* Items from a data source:
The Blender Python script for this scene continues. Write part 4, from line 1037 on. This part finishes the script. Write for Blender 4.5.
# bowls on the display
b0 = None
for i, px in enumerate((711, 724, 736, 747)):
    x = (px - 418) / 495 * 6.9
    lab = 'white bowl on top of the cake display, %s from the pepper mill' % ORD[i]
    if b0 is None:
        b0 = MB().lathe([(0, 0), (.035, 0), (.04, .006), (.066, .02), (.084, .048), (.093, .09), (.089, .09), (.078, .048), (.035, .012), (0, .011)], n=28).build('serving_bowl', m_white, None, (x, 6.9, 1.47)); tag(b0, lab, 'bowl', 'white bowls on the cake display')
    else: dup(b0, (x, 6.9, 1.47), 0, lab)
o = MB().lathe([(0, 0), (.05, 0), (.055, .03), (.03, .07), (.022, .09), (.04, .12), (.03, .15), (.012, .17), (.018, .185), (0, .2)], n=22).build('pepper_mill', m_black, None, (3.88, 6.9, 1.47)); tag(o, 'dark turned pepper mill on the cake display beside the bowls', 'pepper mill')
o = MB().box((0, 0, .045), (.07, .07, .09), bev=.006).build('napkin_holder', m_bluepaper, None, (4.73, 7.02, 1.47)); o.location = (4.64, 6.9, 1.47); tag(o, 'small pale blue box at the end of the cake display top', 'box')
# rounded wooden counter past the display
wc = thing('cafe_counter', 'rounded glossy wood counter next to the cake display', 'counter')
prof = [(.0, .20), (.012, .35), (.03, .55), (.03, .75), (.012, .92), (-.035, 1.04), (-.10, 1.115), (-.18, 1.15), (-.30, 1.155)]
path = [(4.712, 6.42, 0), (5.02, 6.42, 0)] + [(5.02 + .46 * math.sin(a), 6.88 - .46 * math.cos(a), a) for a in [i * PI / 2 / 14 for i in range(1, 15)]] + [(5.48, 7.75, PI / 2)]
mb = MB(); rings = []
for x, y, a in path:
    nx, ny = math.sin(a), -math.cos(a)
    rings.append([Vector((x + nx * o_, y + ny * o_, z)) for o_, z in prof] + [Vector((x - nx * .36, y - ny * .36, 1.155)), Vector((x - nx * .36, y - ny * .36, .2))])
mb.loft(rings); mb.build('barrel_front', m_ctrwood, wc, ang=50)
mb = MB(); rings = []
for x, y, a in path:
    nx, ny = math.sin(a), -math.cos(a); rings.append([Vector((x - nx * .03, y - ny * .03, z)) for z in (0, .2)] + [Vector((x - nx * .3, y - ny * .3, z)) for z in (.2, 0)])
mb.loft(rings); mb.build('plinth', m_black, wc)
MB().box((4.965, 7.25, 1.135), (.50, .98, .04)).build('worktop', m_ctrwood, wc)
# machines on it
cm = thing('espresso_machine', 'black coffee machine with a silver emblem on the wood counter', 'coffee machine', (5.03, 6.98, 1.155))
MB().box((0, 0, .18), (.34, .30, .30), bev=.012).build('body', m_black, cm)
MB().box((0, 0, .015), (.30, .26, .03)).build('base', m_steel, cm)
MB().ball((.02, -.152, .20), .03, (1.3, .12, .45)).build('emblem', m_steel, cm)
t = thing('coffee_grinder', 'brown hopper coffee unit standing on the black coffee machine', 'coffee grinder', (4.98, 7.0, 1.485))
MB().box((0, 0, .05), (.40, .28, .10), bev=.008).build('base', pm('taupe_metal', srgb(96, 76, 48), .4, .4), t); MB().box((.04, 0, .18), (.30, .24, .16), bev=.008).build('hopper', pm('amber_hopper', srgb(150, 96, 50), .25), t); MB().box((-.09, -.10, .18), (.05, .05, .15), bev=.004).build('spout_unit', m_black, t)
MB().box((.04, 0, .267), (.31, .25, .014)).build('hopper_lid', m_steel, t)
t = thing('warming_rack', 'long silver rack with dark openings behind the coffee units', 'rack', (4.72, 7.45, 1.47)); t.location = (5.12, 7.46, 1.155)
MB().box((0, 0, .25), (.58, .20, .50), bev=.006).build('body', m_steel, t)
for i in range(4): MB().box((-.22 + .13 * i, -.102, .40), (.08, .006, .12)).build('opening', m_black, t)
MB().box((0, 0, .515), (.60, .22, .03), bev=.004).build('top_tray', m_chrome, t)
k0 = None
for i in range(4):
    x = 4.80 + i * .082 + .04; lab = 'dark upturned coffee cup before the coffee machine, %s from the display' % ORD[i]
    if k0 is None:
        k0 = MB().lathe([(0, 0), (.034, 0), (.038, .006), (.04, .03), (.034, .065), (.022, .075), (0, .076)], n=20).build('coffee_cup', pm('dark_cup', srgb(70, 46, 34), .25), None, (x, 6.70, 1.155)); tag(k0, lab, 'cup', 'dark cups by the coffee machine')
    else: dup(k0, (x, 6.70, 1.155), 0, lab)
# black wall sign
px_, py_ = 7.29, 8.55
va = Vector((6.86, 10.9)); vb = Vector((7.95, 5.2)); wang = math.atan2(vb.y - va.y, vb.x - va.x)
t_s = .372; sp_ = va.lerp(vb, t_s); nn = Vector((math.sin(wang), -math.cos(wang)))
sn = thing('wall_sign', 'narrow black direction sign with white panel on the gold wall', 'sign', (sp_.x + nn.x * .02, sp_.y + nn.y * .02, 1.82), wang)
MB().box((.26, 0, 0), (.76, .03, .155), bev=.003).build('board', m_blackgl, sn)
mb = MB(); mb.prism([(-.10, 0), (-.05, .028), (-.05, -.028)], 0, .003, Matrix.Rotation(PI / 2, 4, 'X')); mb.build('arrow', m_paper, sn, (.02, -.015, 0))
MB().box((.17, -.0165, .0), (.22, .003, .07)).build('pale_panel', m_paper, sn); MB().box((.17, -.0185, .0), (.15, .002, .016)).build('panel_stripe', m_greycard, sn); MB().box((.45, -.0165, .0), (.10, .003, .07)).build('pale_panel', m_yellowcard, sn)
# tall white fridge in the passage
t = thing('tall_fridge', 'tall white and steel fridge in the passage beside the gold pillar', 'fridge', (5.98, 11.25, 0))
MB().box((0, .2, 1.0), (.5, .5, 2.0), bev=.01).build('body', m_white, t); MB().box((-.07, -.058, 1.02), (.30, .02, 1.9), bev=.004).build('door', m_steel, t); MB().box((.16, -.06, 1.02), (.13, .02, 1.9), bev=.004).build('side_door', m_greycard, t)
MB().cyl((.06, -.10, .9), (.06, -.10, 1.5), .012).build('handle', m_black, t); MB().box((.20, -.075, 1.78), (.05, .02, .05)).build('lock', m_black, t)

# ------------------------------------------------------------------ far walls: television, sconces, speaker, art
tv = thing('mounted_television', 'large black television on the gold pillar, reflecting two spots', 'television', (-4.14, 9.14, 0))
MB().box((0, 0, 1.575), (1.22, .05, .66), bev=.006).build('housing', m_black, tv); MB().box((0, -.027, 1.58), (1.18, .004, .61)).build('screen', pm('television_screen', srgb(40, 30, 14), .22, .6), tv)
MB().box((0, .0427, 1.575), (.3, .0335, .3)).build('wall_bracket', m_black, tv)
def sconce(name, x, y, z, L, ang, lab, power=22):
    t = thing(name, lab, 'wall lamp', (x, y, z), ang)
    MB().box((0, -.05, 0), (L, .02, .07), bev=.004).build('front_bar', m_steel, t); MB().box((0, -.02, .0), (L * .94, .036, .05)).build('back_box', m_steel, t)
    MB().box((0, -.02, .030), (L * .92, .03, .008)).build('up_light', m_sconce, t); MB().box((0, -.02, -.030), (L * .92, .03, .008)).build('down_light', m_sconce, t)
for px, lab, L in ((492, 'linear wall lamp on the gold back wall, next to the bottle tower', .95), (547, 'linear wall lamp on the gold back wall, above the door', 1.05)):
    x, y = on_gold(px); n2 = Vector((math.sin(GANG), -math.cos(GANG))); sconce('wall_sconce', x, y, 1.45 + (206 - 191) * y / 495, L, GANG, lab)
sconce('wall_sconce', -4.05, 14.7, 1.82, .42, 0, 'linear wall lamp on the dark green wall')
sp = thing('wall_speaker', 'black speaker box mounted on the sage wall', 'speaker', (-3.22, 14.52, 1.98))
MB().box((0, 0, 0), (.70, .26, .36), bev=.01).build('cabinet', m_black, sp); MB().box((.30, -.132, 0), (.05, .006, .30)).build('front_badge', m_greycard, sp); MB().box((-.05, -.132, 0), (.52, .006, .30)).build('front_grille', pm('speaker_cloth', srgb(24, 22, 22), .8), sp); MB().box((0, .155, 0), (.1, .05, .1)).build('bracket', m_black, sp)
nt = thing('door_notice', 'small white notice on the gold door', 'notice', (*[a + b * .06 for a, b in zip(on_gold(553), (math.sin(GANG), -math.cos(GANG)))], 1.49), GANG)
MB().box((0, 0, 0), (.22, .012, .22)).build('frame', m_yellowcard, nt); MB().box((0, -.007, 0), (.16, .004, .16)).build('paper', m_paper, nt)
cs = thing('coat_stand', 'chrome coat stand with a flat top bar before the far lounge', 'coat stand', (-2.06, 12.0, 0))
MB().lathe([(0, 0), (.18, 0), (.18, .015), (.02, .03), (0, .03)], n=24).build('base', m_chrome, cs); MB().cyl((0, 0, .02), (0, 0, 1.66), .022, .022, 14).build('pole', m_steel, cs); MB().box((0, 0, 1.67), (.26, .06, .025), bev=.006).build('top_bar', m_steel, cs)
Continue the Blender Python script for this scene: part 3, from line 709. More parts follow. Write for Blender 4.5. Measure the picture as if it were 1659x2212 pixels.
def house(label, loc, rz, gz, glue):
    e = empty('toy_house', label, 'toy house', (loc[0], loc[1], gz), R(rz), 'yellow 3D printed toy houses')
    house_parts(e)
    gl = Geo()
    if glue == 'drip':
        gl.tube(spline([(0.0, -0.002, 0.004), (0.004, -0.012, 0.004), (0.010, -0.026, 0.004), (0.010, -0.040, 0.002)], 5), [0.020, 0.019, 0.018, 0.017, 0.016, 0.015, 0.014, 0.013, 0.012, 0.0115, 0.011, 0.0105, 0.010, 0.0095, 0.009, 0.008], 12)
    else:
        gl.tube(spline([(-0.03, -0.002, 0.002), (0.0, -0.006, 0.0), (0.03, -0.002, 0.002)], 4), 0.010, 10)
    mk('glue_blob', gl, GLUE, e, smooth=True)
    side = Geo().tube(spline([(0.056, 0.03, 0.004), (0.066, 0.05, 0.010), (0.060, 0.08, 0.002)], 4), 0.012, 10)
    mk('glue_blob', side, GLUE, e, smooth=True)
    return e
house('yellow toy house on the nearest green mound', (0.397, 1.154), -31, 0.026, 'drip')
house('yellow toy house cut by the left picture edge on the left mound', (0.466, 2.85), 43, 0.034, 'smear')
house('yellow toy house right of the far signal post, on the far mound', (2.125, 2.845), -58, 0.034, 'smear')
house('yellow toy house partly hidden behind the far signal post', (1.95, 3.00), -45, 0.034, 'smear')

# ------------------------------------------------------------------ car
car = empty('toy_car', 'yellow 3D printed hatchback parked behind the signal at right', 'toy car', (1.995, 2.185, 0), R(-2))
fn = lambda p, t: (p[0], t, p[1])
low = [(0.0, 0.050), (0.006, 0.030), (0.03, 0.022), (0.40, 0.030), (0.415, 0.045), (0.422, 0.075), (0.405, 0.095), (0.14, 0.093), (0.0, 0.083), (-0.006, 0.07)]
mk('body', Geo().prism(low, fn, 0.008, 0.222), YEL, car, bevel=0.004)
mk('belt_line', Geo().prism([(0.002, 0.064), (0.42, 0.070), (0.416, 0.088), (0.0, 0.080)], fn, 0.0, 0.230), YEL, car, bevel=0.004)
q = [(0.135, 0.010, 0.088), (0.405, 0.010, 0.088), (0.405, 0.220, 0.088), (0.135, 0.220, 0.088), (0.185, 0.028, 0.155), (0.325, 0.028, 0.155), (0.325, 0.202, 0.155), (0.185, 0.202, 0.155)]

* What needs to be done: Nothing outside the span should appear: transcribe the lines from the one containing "Continue the Blender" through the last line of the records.

* Task result:
Continue the Blender Python script for this scene: part 3, from line 709. More parts follow. Write for Blender 4.5. Measure the picture as if it were 1659x2212 pixels.
def house(label, loc, rz, gz, glue):
    e = empty('toy_house', label, 'toy house', (loc[0], loc[1], gz), R(rz), 'yellow 3D printed toy houses')
    house_parts(e)
    gl = Geo()
    if glue == 'drip':
        gl.tube(spline([(0.0, -0.002, 0.004), (0.004, -0.012, 0.004), (0.010, -0.026, 0.004), (0.010, -0.040, 0.002)], 5), [0.020, 0.019, 0.018, 0.017, 0.016, 0.015, 0.014, 0.013, 0.012, 0.0115, 0.011, 0.0105, 0.010, 0.0095, 0.009, 0.008], 12)
    else:
        gl.tube(spline([(-0.03, -0.002, 0.002), (0.0, -0.006, 0.0), (0.03, -0.002, 0.002)], 4), 0.010, 10)
    mk('glue_blob', gl, GLUE, e, smooth=True)
    side = Geo().tube(spline([(0.056, 0.03, 0.004), (0.066, 0.05, 0.010), (0.060, 0.08, 0.002)], 4), 0.012, 10)
    mk('glue_blob', side, GLUE, e, smooth=True)
    return e
house('yellow toy house on the nearest green mound', (0.397, 1.154), -31, 0.026, 'drip')
house('yellow toy house cut by the left picture edge on the left mound', (0.466, 2.85), 43, 0.034, 'smear')
house('yellow toy house right of the far signal post, on the far mound', (2.125, 2.845), -58, 0.034, 'smear')
house('yellow toy house partly hidden behind the far signal post', (1.95, 3.00), -45, 0.034, 'smear')

# ------------------------------------------------------------------ car
car = empty('toy_car', 'yellow 3D printed hatchback parked behind the signal at right', 'toy car', (1.995, 2.185, 0), R(-2))
fn = lambda p, t: (p[0], t, p[1])
low = [(0.0, 0.050), (0.006, 0.030), (0.03, 0.022), (0.40, 0.030), (0.415, 0.045), (0.422, 0.075), (0.405, 0.095), (0.14, 0.093), (0.0, 0.083), (-0.006, 0.07)]
mk('body', Geo().prism(low, fn, 0.008, 0.222), YEL, car, bevel=0.004)
mk('belt_line', Geo().prism([(0.002, 0.064), (0.42, 0.070), (0.416, 0.088), (0.0, 0.080)], fn, 0.0, 0.230), YEL, car, bevel=0.004)
q = [(0.135, 0.010, 0.088), (0.405, 0.010, 0.088), (0.405, 0.220, 0.088), (0.135, 0.220, 0.088), (0.185, 0.028, 0.155), (0.325, 0.028, 0.155), (0.325, 0.202, 0.155), (0.185, 0.202, 0.155)]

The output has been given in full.